Homeless in Philly_1
© Bill Fraser
Linda McPeak (left) talks with James Sandonato (seated at far right) at their homeless camp in Bristol Township while Joseph Casey from the Penndel Mental Health Center (wearing blue hoodie) and Matt Wilkinson from the Sunday Breakfast Rescue Mission (standing at right) prepare to interview them on Wednesday morning. Bucks County conducts a census of its unsheltered homeless population at various locations countywide.
Klondike's compound is carefully concealed behind two dozen dying Christmas trees.

Tannenbaum, taken from the trash, shield the 62-year-old former mailman from prying eyes. But occasionally he invites area social workers on the "grand tour."

With pride, the man who calls himself Klondike demonstrates a makeshift shower system that runs on rainwater. Hot dogs and beans, rice and trail mix fill three plastic coolers.

"People see me taking this stuff from the dumpsters and they think I need help, but I don't need help," he said.

Bright blue eyes flare out from a full head of long, shiny white hair. Klondike's chest puffs out like a proud lion.

"I don't take anything anybody wants," he said of his compound. "I only take what other people throw out. I went 16 months and I didn't spend a nickel."

On Wednesday, Klondike and dozens of other homeless men and women opened their tents to volunteers from across Bucks County. The unsheltered population and number of local encampments are growing, organizers said.

Homeless in Philly_2
© Bill Fraser
James Sandonato (left) is interviewed by Joseph Casey from the Penndel Mental Health Center at Sandonato's camp in Bristol Township on Wednesday morning. Bucks County is conducting a census of its unsheltered homeless population at various locations countywide. Also pictured (in background) are Matt Wilkinson from the Sunday Breakfast Rescue Mission and interviewee John Moser, from the same camp.
A sixth annual census of the unsheltered population will allow the government to seek greater funding for local outreach projects.

Matt Wilkinson of the Sunday Breakfast Mission said he recently located a mother and daughter, ages 79 and 59, living in their car.

"They started living out of their car because they didn't know what else to do," he said. "There's a lot of single mothers and families with children who are spending their last dime on a hotel room before they call us."

Linda McPeak said she was living in Bensalem before life took a turn for the worse. She slept Tuesday in the woods behind a local bowling alley.

"In January 2010, I was fired," said McPeak. "On March 18, 2010, I got evicted. "On March 23, my mom passed away and I was homeless."

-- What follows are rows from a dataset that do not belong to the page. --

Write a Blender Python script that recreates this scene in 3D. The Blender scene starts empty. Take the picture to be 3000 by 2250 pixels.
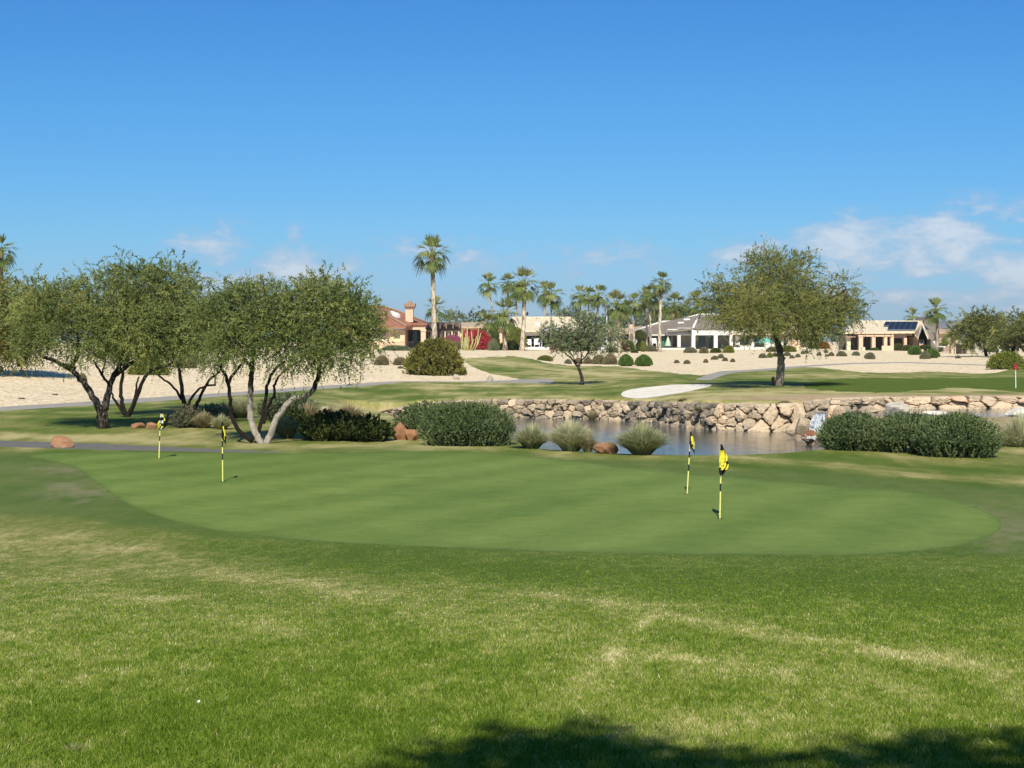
import bpy, math, random
import numpy as np
from mathutils import Vector
S = bpy.context.scene
C = S.collection
R = math.radians
# ------------------------------------------------------------------ camera, sky, sun, exposure
F = 4400.0          # focal length in photo pixels (photo 3000 wide)
EYE = 2.7           # eye height over the putting green
HOR = 1000.0
cam = bpy.data.cameras.new('camera'); camo = bpy.data.objects.new('camera', cam); C.objects.link(camo)
camo.location = (0, 0, EYE); camo.rotation_euler = (R(90), 0, 0)
cam.sensor_width = 36; cam.lens = F/3000*36; cam.shift_y = -(1125-HOR)/3000
cam.clip_start = 0.3; cam.clip_end = 30000
S.camera = camo
S.view_settings.view_transform = 'Standard'; S.view_settings.look = 'None'
S.view_settings.exposure = 0.3; S.view_settings.gamma = 1.0
SUN_EL = 41.0
SUN_AZ = 2.0        # degrees the sun stands left of straight behind the viewer
S.cycles.max_bounces = 6; S.cycles.transparent_max_bounces = 8; S.cycles.volume_bounces = 0

def N(nt, typ, **kw):
    n = nt.nodes.new(typ)
    for k, v in kw.items():
        if k.startswith('i_'):
            key = k[2:]
            key = int(key) if key.isdigit() else key.replace('_', ' ')
            if isinstance(v, bpy.types.NodeSocket): nt.links.new(v, n.inputs[key])
            else: n.inputs[key].default_value = v
        else: setattr(n, k, v)
    return n
def M(nt, op, a, b=None, c=None, clamp=False):
    n = nt.nodes.new('ShaderNodeMath'); n.operation = op; n.use_clamp = clamp
    for i, v in enumerate((a, b, c)):
        if v is None: continue
        if isinstance(v, bpy.types.NodeSocket): nt.links.new(v, n.inputs[i])
        else: n.inputs[i].default_value = v
    return n.outputs[0]
def mixc(nt, f, a, b, blend='MIX'):
    n = nt.nodes.new('ShaderNodeMix'); n.data_type = 'RGBA'; n.blend_type = blend
    for i, v in ((0, f), (6, a), (7, b)):
        if isinstance(v, bpy.types.NodeSocket): nt.links.new(v, n.inputs[i])
        else: n.inputs[i].default_value = v if i == 0 else (*v[:3], 1)
    return n.outputs[2]
def ramp(nt, f, stops, interp='LINEAR'):
    n = nt.nodes.new('ShaderNodeValToRGB'); nt.links.new(f, n.inputs[0]); r = n.color_ramp; r.interpolation = interp
    while len(r.elements) < len(stops): r.elements.new(0.5)
    for e, (p, c) in zip(r.elements, stops):
        e.position = p; e.color = (*c[:3], 1) if hasattr(c, '__len__') else (c, c, c, 1)
    return n.outputs[0]

w = bpy.data.worlds.new('World'); S.world = w; w.use_nodes = True
nt = w.node_tree; nt.nodes.clear()
sky = N(nt, 'ShaderNodeTexSky', sky_type='NISHITA', sun_disc=False, sun_elevation=R(SUN_EL), sun_rotation=R(180+SUN_AZ),
        altitude=300, air_density=1.0, dust_density=0.0, ozone_density=4.0)
tc = N(nt, 'ShaderNodeTexCoord')
sx = N(nt, 'ShaderNodeSeparateXYZ', i_0=tc.outputs['Generated'])
yy = M(nt, 'MAXIMUM', sx.outputs[1], 0.05)
az = M(nt, 'DIVIDE', sx.outputs[0], yy)      # tangent of the bearing
el = M(nt, 'DIVIDE', sx.outputs[2], yy)      # tangent of the elevation
cv = N(nt, 'ShaderNodeCombineXYZ', i_0=az, i_1=M(nt, 'MULTIPLY', el, 2.3), i_2=0.0)
nz = N(nt, 'ShaderNodeTexNoise', i_Vector=cv.outputs[0], i_Scale=16.0, i_Detail=9.0, i_Roughness=0.62, i_Distortion=0.35)
nz2 = N(nt, 'ShaderNodeTexNoise', i_Vector=cv.outputs[0], i_Scale=60.0, i_Detail=8.0, i_Roughness=0.6, i_Distortion=0.3)
dens = M(nt, 'ADD', M(nt, 'MULTIPLY', nz.outputs[0], 0.66), M(nt, 'MULTIPLY', nz2.outputs[0], 0.34))
# cloud banks: bearing, elevation, half widths, strength
banks = [(0.275, 0.064, 0.085, 0.030, .95), (0.335, 0.048, 0.06, 0.020, .95), (0.23, 0.048, 0.12, 0.018, .72), (-0.17, 0.040, 0.13, 0.018, .70), (0.232, 0.068, 0.062, 0.022, .95), (0.155, 0.059, 0.040, 0.020, .80), (0.335, 0.088, .06, .02, .8),
         (0.290, 0.030, 0.100, 0.010, .85), (0.215,0.032,.012,.007,1.0), (0.355, 0.020, 0.05, 0.010, .85),
         (-0.205, 0.064, 0.050, 0.026, .78), (-0.135, 0.048, 0.06, 0.028, .80), (-0.145, 0.074, 0.012, 0.020, .74), (-0.05, 0.055, 0.08, 0.024, .72),
         (0.05, 0.052, 0.09, 0.028, .70), (0.12, 0.028, 0.12, .02, .6), (-0.32, .072, .06, .014, .42), (-1.1, .2, .3, .08, .8), (1.0, .16, .4, .07, .8)]
acc = None
for (u, v, a, b, s) in banks:
    dx = M(nt, 'DIVIDE', M(nt, 'SUBTRACT', az, u), a); dy = M(nt, 'DIVIDE', M(nt, 'SUBTRACT', el, v), b)
    r2 = M(nt, 'ADD', M(nt, 'MULTIPLY', dx, dx), M(nt, 'MULTIPLY', dy, dy))
    g = M(nt, 'MULTIPLY', M(nt, 'POWER', 2.71828, M(nt, 'MULTIPLY', r2, -0.8)), s)
    acc = g if acc is None else M(nt, 'MAXIMUM', acc, g)
thr = M(nt, 'SUBTRACT', 0.80, M(nt, 'MULTIPLY', acc, 0.53))
cm = N(nt, 'ShaderNodeMapRange', i_0=M(nt, 'SUBTRACT', dens, thr), i_1=-0.09, i_2=0.22, interpolation_type='SMOOTHERSTEP').outputs[0]
shade = N(nt, 'ShaderNodeMapRange', i_0=M(nt, 'SUBTRACT', dens, thr), i_1=0.0, i_2=0.22).outputs[0]
ccol = mixc(nt, shade, (4.6, 5.6, 7.4), (8.8, 9.0, 9.4))
tr = ramp(nt, M(nt, 'MULTIPLY', el, 4.0, clamp=True), [(0, (.52, .72, 1.13)), (.10, (.48, .70, 1.06)), (.28, (.43, .78, 1.08)), (.62, (.34, .81, 1.16)), (1, (.26, .77, 1.20))])
tint = mixc(nt, 1.0, sky.outputs[0], tr, 'MULTIPLY')
fin = mixc(nt, M(nt, 'MULTIPLY', cm, 0.70), tint, ccol)
bg = N(nt, 'ShaderNodeBackground', i_Color=fin, i_Strength=0.075)
wo = N(nt, 'ShaderNodeOutputWorld', i_Surface=bg.outputs[0])

sl = bpy.data.lights.new('sun', 'SUN'); sl.energy = 4.8; sl.angle = R(0.53); sl.color = (1.0, 0.95, 0.80)
so = bpy.data.objects.new('sun', sl); C.objects.link(so)
sd = Vector((-math.sin(R(SUN_AZ))*math.cos(R(SUN_EL)), -math.cos(R(SUN_AZ))*math.cos(R(SUN_EL)), math.sin(R(SUN_EL))))
so.rotation_euler = sd.to_track_quat('Z', 'Y').to_euler(); so.location = (0, -20, 30)

# ------------------------------------------------------------------ helpers
rng = np.random.default_rng(7)
def tag(o, label=None, cat=None, group=None, kind=None):
    if label: o['label'] = label
    if cat: o['category'] = cat
    if group: o['group'] = group
    if kind: o['kind'] = kind
    return o
ORG = {}
def thing(name, label, cat, loc, group=None):
    o = bpy.data.objects.new(name, None); C.objects.link(o); o.location = loc; o.empty_display_size = 0.3
    ORG[o.name] = np.array(loc, float)
    return tag(o, label, cat, group)
class MB:
    def __init__(s): s.V = []; s.L = []; s.T = []; s.M = []; s.A = []; s.n = 0
    def add(s, V, Fc, mat=0, tone=0.5):
        V = np.asarray(V, float).reshape(-1, 3); s.V.append(V)
        if isinstance(Fc, np.ndarray):
            s.L.append((Fc + s.n).ravel()); s.T.append(np.full(len(Fc), Fc.shape[1])); k = len(Fc)
        else:
            s.L.append(np.array([i for f in Fc for i in f], int) + s.n); s.T.append(np.array([len(f) for f in Fc])); k = len(Fc)
        s.M.append(np.full(k, mat) if np.isscalar(mat) else np.asarray(mat))
        s.A.append(np.full(len(V), tone) if np.isscalar(tone) else np.asarray(tone, float).ravel())
        s.n += len(V)
    def box(s, x0, x1, y0, y1, z0, z1, mat=0, tone=0.5):
        s.add([(x0,y0,z0),(x1,y0,z0),(x1,y1,z0),(x0,y1,z0),(x0,y0,z1),(x1,y0,z1),(x1,y1,z1),(x0,y1,z1)],
              [(0,3,2,1),(4,5,6,7),(0,1,5,4),(1,2,6,5),(2,3,7,6),(3,0,4,7)], mat, tone)
    def tube(s, pts, rad, n=8, mat=0, tone=0.5, cap=True, wob=0.0):
        pts = np.asarray(pts, float); k = len(pts); rad = np.broadcast_to(np.asarray(rad, float), (k,))
        tan = np.gradient(pts, axis=0); tan /= np.linalg.norm(tan, axis=1)[:, None]+1e-9
        ref = np.array([0.31, 0.9, 0.2]); V = []
        for i in range(k):
            a = np.cross(tan[i], ref); a /= np.linalg.norm(a)+1e-9; b = np.cross(tan[i], a)
            th = np.linspace(0, 2*np.pi, n, endpoint=False)
            rr = rad[i]*(1+(wob*rng.uniform(-1, 1, n) if wob else 0))
            V.append(pts[i] + np.outer(np.cos(th)*rr, a) + np.outer(np.sin(th)*rr, b))
        V = np.concatenate(V); Q = []
        for i in range(k-1):
            for j in range(n): Q.append((i*n+j, i*n+(j+1) % n, (i+1)*n+(j+1) % n, (i+1)*n+j))
        if cap: Q.append(tuple(range(n-1, -1, -1))); Q.append(tuple((k-1)*n+j for j in range(n)))
        s.add(V, Q, mat, tone)
    def build(s, name, mats, parent=None, smooth=False):
        me = bpy.data.meshes.new(name)
        V = np.concatenate(s.V)
        if parent is not None: V = V - ORG[parent.name]
        L = np.concatenate(s.L).astype(np.int32); T = np.concatenate(s.T).astype(np.int32)
        me.vertices.add(len(V)); me.vertices.foreach_set('co', V.astype(np.float32).ravel())
        me.loops.add(len(L)); me.loops.foreach_set('vertex_index', L)
        me.polygons.add(len(T)); st = np.concatenate([[0], np.cumsum(T)[:-1]]).astype(np.int32)
        me.polygons.foreach_set('loop_start', st); me.polygons.foreach_set('loop_total', T)
        me.polygons.foreach_set('material_index', np.concatenate(s.M).astype(np.int32))
        me.polygons.foreach_set('use_smooth', np.full(len(T), bool(smooth)))
        at = me.attributes.new('tone', 'FLOAT', 'POINT'); at.data.foreach_set('value', np.concatenate(s.A).astype(np.float32))
        for m in (mats if isinstance(mats, (list, tuple)) else [mats]): me.materials.append(m)
        me.update(calc_edges=True); me.validate()
        o = bpy.data.objects.new(name, me); C.objects.link(o)
        if parent is not None: o.parent = parent; ORG[o.name] = ORG[parent.name]
        return o
def copy_tree(o, parent=None):
    c = o.copy(); C.objects.link(c)
    if parent is not None: c.parent = parent
    for ch in list(o.children): copy_tree(ch, c)
    return c
def nrm(v): return v/(np.linalg.norm(v, axis=-1, keepdims=True)+1e-9)
def hash2(ix, iy, seed):
    h = (ix.astype(np.int64)*374761393 + iy.astype(np.int64)*668265263 + seed*974634777) & 0xffffffff
    h = ((h ^ (h >> 13))*1274126177) & 0xffffffff
    return ((h ^ (h >> 16)) & 0xffff)/65535.0
def vn(x, y, seed=0):
    x = np.asarray(x, float); y = np.asarray(y, float)
    ix = np.floor(x); iy = np.floor(y); fx = x-ix; fy = y-iy; fx = fx*fx*(3-2*fx); fy = fy*fy*(3-2*fy)
    a = hash2(ix, iy, seed); b = hash2(ix+1, iy, seed); c = hash2(ix, iy+1, seed); d = hash2(ix+1, iy+1, seed)
    return a+(b-a)*fx+(c-a)*fy+(a-b-c+d)*fx*fy
def fbm(x, y, seed=0, o=4):
    s = 0; a = .5; t = 0
    for i in range(o): s = s+a*vn(x*2**i, y*2**i, seed+i*17); t += a; a *= .55
    return s/t
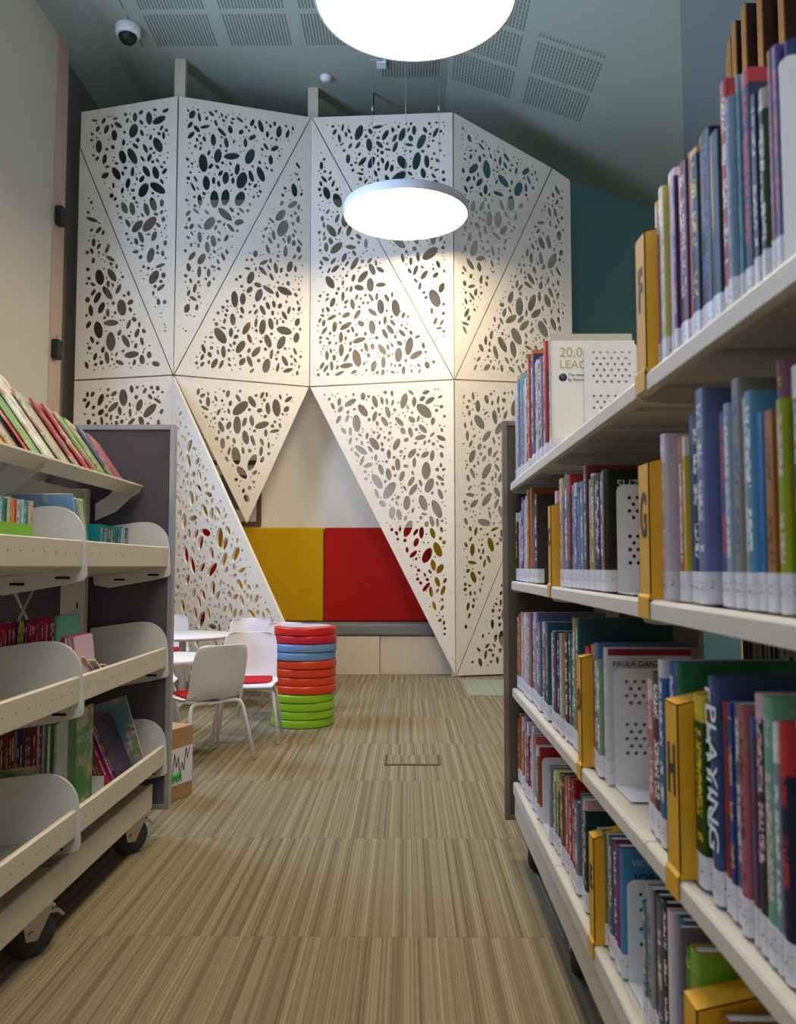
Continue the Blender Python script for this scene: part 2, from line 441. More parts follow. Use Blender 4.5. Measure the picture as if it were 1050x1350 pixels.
# ------------------------------------------------------------------ ceiling fittings
t = empty('security_camera', (-2.69, 7.7, CZ), label='white dome security camera with a black lens on the ceiling', cat='camera')
MB().lathe([(0, 0), (.115, 0), (.12, -.02), (.118, -.075), (.105, -.095), (.085, -.1), (.085, -.09)]).build('housing', M_WHITE, t)
MB().lathe([(.088, -.092), (.082, -.125), (.06, -.155), (.03, -.172), (0.001, -.176)]).build('dome', M_BLACK, t)
t = empty('smoke_detector', (-.86, 8.54, CZ), label='small round white smoke detector on the ceiling above the screen', cat='smoke detector')
MB().lathe([(0, 0), (.062, 0), (.064, -.018), (.058, -.03)]).build('base_plate', M_WHITE, t)
MB().lathe([(.058, -.028), (.05, -.034), (.048, -.044), (.04, -.052), (0.001, -.055)]).build('sensor_head', M_WHITE, t)
t = empty('junction_box', (-.26, 8.3, CZ), label='small white junction box on ceiling where a lamp flex starts', cat='junction box')
MB().box((-.05, -.06, -.035), (.05, .06, 0)).build('housing', M_WHITE, t, bevel=.008)
MB().tube([(0, -.06, -.02), (-.05, -.1, -.03), (-.1, -.14, -.06)], .006).build('flex', M_WHITE, t)

# ------------------------------------------------------------------ pendant lamps
def pendant(y, r=.58, x=-.01):
    zb = 4.345
    t = empty('pendant_lamp', (x, y, zb))
    MB().lathe([(r - .012, .004), (r - .002, 0), (r, .006), (r, .08), (r - .006, .086), (.001, .088)], n=96).build('housing', M_WHITE, t)
    MB().lathe([(r - .012, .004), (r - .02, .006), (0.001, .006)], n=96).build('diffuser', M_LAMP, t)
    for k, (a, nm) in enumerate(((PI * .75, 'cable'), (PI * .25, 'cable'), (-PI * .5, 'cable'))):
        px, py = (r - .12) * math.cos(a), (r - .12) * math.sin(a)
        g = MB().tube([(px, py, .1), (px, py, CZ - zb)], .003, 6)
        g.lathe([(.001, .1), (.014, .1), (.014, .125), (.001, .13)], (px, py, 0), 12)
        g.lathe([(.001, CZ - zb - .03), (.016, CZ - zb - .03), (.02, CZ - zb), (.001, CZ - zb)], (px, py, 0), 12)
        g.lathe([(.001, 1.2), (.01, 1.2), (.01, 1.25), (.001, 1.25)], (px, py, 0), 12)
        g.build(nm, M_ALU, t)
    return t
p = pendant(7.55); tag(p, 'round white pendant lamp hanging in front of the perforated screen, seen whole', 'lamp', 'round pendant lamps')
for y, lb in ((4.6, 'large round glowing pendant lamp nearest the camera, cut by the top edge'), (1.9, 'added round pendant lamp, unseen above the aisle, brightening the left shelves')):  # the aisle lamp is unseen, added to brighten the left shelves
    q = copy_tree(p); q.location.y = y; q.location.x = .05; q['label'] = lb
tag(MB().tube([(-.37, 8.85, 5.4), (-.37, 8.85, CZ)], .012, 8).build('black_conduit', M_BLACK), 'thin black conduit dropping from the ceiling behind the screen', 'conduit')

# ------------------------------------------------------------------ perforated screen
FL = {'L': (-3.25, 8.0), 'A': (-2.325, 8.17), 'C': (-1.028, 8.68), 'D': (.483, 8.4), 'E': (1.76, 8.75)}
def fp(k, z): return Vector((FL[k][0], FL[k][1], z))
scr = empty('plywood_screen', (-.7, 8.3, 0), label='tall folded birch plywood screen pierced with pebble shaped holes', cat='screen')
SCM = Matrix.Translation((.7, -8.3, 0))
def tri_inside(p, poly, d):
    n = len(poly); s = None
    for i in range(n):
        a = poly[i]; b = poly[(i + 1) % n]
        L = math.hypot(b[0]-a[0], b[1]-a[1])
        cr = ((b[0]-a[0]) * (p[1]-a[1]) - (b[1]-a[1]) * (p[0]-a[0])) / L
        if cr < d: return False
    return True
def edge_dist(p, poly):
    return min(((poly[(i+1) % len(poly)][0]-a[0]) * (p[1]-a[1]) - (poly[(i+1) % len(poly)][1]-a[1]) * (p[0]-a[0])) / math.hypot(poly[(i+1) % len(poly)][0]-a[0], poly[(i+1) % len(poly)][1]-a[1]) for i, a in enumerate(poly))
SIZES = [(.086, .041, 60, 10), (.066, .029, 100, 19), (.05, .021, 160, 34), (.036, .018, 240, 42), (.026, .015, 260, 34), (.018, .0175, 500, 50), (.0095, .0095, 900, 80)]
def pebbles(poly, rnd, k=1.0, margin=.075):
    xs = [p[0] for p in poly]; ys = [p[1] for p in poly]
    area = abs(sum(poly[i][0]*poly[(i+1) % len(poly)][1]-poly[(i+1) % len(poly)][0]*poly[i][1] for i in range(len(poly)))) / 2
    circ = []; out = []
    for ci, (a0, b0, tries, cap) in enumerate(SIZES):
        cnt = 0; lim = cap * area / 1.75
        for _ in range(int(tries * area / 1.3)):
            if cnt >= lim: break
            x = rnd.uniform(min(xs), max(xs)); y = rnd.uniform(min(ys), max(ys))
            s = rnd.uniform(.85, 1.2); a = a0 * s; b = min(a * .95, b0 * s * rnd.choice((.85, .95, 1.05, 1.1, 1.35) if ci > 1 else (.9, 1, 1.1)))
            ed = edge_dist((x, y), poly)
            if ed < margin + a * .75: continue
            if ci < 2 and ed < .17: continue
            th = PI / 2 + rnd.gauss(0, .5) if rnd.random() < .85 else rnd.uniform(0, PI)
            ca, sa = math.cos(th), math.sin(th)
            mine = [(x + ca * t * a, y + sa * t * a, r * b) for t, r in (((-.66, .62), (0, 1), (.66, .62)) if ci < 5 else ((0, 1),))]
            gap = .0115
            ok = True
            for (X, Y, R, cs) in circ:
                if abs(X - x) > R + a + gap or abs(Y - y) > R + a + gap: continue
                for (mx, my, mr) in mine:
                    for (cx, cy, cr) in cs:
                        if (mx-cx)**2 + (my-cy)**2 < (mr+cr+gap)**2: ok = False; break
                    if not ok: break
                if not ok: break
            if not ok: continue
            circ.append((x, y, a, mine)); cnt += 1
            n = 14 if ci < 4 else (10 if ci < 6 else 8)
            e = rnd.choice((1.0, 1.0, 1.2)) if ci < 4 else 1.0
            ring = []
            for q in range(n):
                t = 2 * PI * q / n
                lx = a * math.cos(t); sy = math.sin(t); ly = b * math.copysign(abs(sy) ** e, sy)
                ring.append((x + lx * ca - ly * sa, y + lx * sa + ly * ca))
            out.append(ring)
    return out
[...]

"Rains coming on the way tonight so I'm airing my tent out," she said.

Bruce Miller, 57, of West Bristol, said he ended up on the streets two years ago. Volunteers interviewed him outside a McDonald's restaurant in Bristol. He said he previously worked jobs at a local car wash and used car lot.

Inside his tent, he kept warm with six candles arranged in metal toolbox. Heat from those candles fills his tent on even the coldest nights, he said. "I think it's safe."

"Anyone could do what we do," Miller added. "You just go on, day by day. You wake up. You go on."

Homeless in Philly_3
© Bill Fraser
Matt Wilkinson (right), outreach coordinator from the Sunday Breakfast Rescue Mission, organizes a team in Bristol Township as as they prepare to take part in a census of Bucks County's unsheltered homeless population in Bristol Township on Wednesday morning.
Social workers entered another camp in Croydon on Wednesday just as James Sandonato of Bristol Township was preparing lunch. Atop the gas grill, the former welder warmed day-old stromboli.

"In 2009, when the economy went bad I lost my job. I'd been working there 13 years," he said. "I'm trying every day, looking for a job. That's my plan. Get a job. Get my kids back."

Later in the afternoon, caseworkers connected with a young man named Brian who offered to take them to a new encampment in Middletown.

Tents were arranged in a field beside the train tracks near the Middletown Country Club.

The young man said he'd been homeless for about four months "but it only felt like two months because most of that time I was on speed."

Early estimates from Bucks County's homeless census likely won't be released until Friday, officials said.

The Housing Continuum of Care of Bucks County said it must collect information from 22 volunteers operating in clusters throughout Bucks County. That information will then be compared with the population currently enrolled in existing shelter programs.

A homeless count from last year discovered 41 men and five women living on the streets or in cars in Bucks County, officials said.

The number of unsheltered homeless was up 29 percent from the 33 persons discovered to be living outdoors in the county in 2011. A homeless count conducted two years ago located 36 people, officials said.

The Family Service Association of Bucks County operates the only year-round emergency shelter in Bristol Township. The shelter houses about 75 people, but the waiting list is much longer, said Marlene Piasecki, director of program planning and development. About 125 people are on the shelter waiting list at any given time.